-- START Given data --

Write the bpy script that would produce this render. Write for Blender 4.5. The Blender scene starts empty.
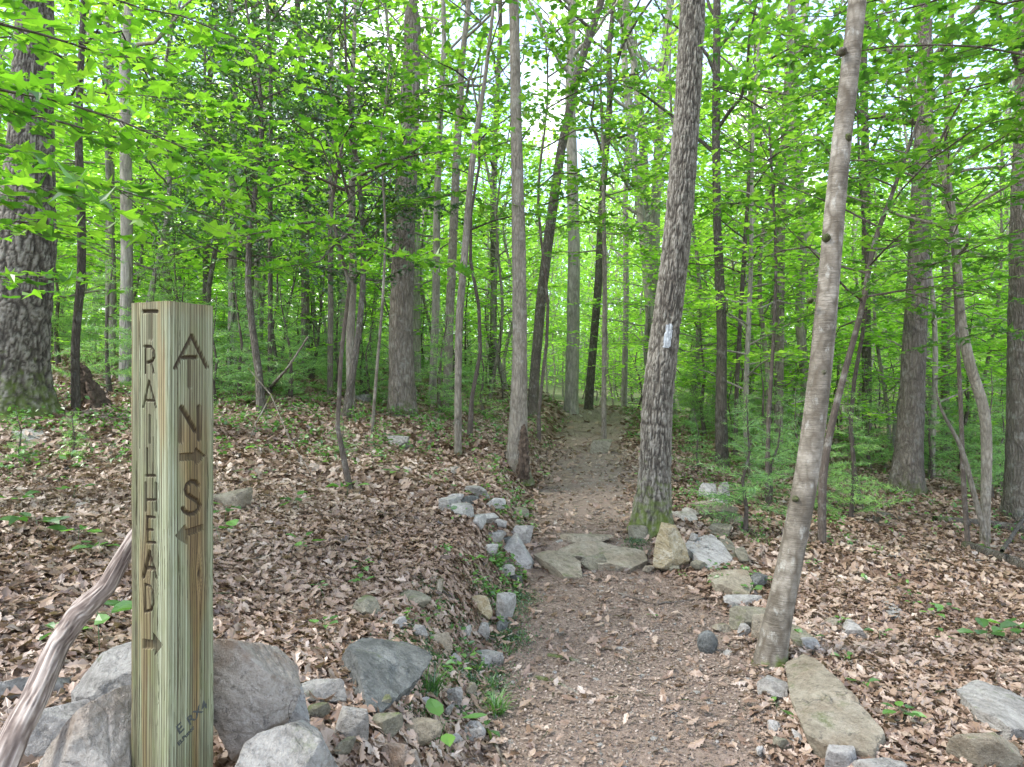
import bpy, math, random
import numpy as np

SEED = 11
rng = np.random.default_rng(SEED)
random.seed(SEED)
F, CX, CY, CH = 700.0, 512.0, 383.5, 1.5
scene = bpy.context.scene
COL = scene.collection

# ------------------------------------------------------------------ noise
def _hash(ix, iy, iz, seed):
    h = (ix.astype(np.int64) * 374761393 + iy.astype(np.int64) * 668265263 + iz.astype(np.int64) * 2147483647 + seed * 1274126177) & 0xFFFFFFFF
    h = ((h ^ (h >> 13)) * 1274126177) & 0xFFFFFFFF
    h = (h ^ (h >> 16)) & 0xFFFFFFFF
    return h.astype(np.float64) / 4294967295.0

def vnoise(x, y, z, seed=0):
    x, y, z = np.broadcast_arrays(np.asarray(x, float), np.asarray(y, float), np.asarray(z, float))
    ix, iy, iz = np.floor(x), np.floor(y), np.floor(z)
    fx, fy, fz = x - ix, y - iy, z - iz
    fx, fy, fz = fx*fx*(3-2*fx), fy*fy*(3-2*fy), fz*fz*(3-2*fz)
    r = 0
    for a in (0, 1):
        for b in (0, 1):
            for c in (0, 1):
                w = (fx if a else 1-fx) * (fy if b else 1-fy) * (fz if c else 1-fz)
                r = r + w * _hash(ix+a, iy+b, iz+c, seed)
    return r

def fbm(x, y, z, octv=3, seed=0):
    s, a, t = 0, 1.0, 0
    for k in range(octv):
        s = s + a * vnoise(x*2**k, y*2**k, z*2**k, seed+k*17); t += a; a *= .5
    return s / t

def sstep(t):
    t = np.clip(t, 0, 1)
    return t*t*(3-2*t)

# ------------------------------------------------------------------ terrain
def path_c(Y): return np.interp(Y, [-20, 0, 2.7, 3.8, 4.85, 6, 8, 11, 16, 22, 40, 300], [.3, .4, .5, .6, .74, .67, .86, 1.25, 1.95, 2.0, -2, -30])
def path_w(Y): return np.interp(Y, [-20, 2.7, 3.8, 4.85, 6, 8, 16, 22, 300], [.62, .60, .74, .76, .5, .62, .66, .5, .6])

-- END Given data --

> **What to produce**:
Set down again, exactly, the lines of the material above from its first line to the one with "COL = scene.collection", inclusive. Leave the pictures out.

> **Result of the exercise**:
Write the bpy script that would produce this render. Write for Blender 4.5. The Blender scene starts empty.
import bpy, math, random
import numpy as np

SEED = 11
rng = np.random.default_rng(SEED)
random.seed(SEED)
F, CX, CY, CH = 700.0, 512.0, 383.5, 1.5
scene = bpy.context.scene
COL = scene.collection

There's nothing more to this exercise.